ただ、どうしてもこの状況で手持ち撮影をしなければいけない。
この場合、広角寄りの画角の方がブレにくいので、28〜50mmくらいにレンズの画角をセットして、シャッタースピードを1/60〜1/90秒くらい(レンズの画角÷100以上)で何枚か撮影することで、可能な限りブレを回避することができます。
このあたりは少し難しいテクニックになってしまうので、最初はあまり覚えなくても大丈夫です。
暗いときには、無理せず三脚を使いましょう(笑)。
そのほかの注意点
手ブレ防止機能はONにする
カメラやレンズに「手ブレ防止機能」や「手ブレ補正」が搭載されていることがありますが、なるべくONに設定しておいた方がいいでしょう。ONにすることによって、不要な手ブレを防ぐことができます。
カメラによっては、内蔵の手ブレ防止機能によって、シャッタースピードを遅くしてもブレにくくなるものがあります。
例えば、僕が使っていたオリンパスのミラーレスカメラは、5軸手ブレ補正がついていて、1/15秒で撮影してもブレませんでした。
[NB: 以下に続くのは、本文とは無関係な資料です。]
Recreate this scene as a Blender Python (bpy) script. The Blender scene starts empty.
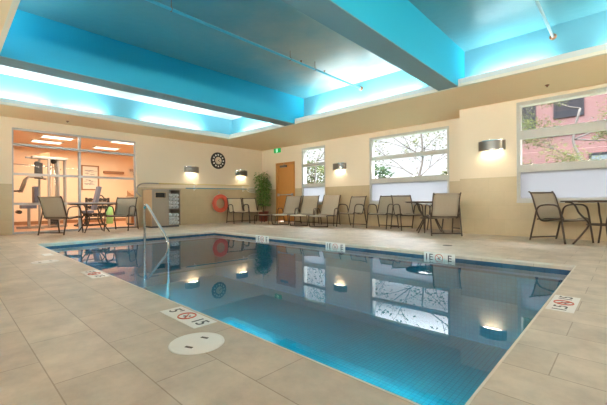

(正確に言うと「ブレにくく」なります)
まとめ
今回は、写真撮影時のシャッタースピードについて、解説しました。
とにかく1/125秒または12/5秒以上!と考えていれば、不必要なブレを減らすことはできます。
僕自身はブレている写真が好きだし、表現方法としてはとてもいいと思うのですが、ブレた写真を撮るときには「計算してわざとブラす」ようにしています。
ざっくり計算した上で、たまたまブレちゃうんですが。
まぁ、それが僕の作風ですね。
まずは基本ルールに則った上で、たくさん枚数を撮っていくうちに感覚がわかってくるはずです。いろいろな被写体を撮影してみてください。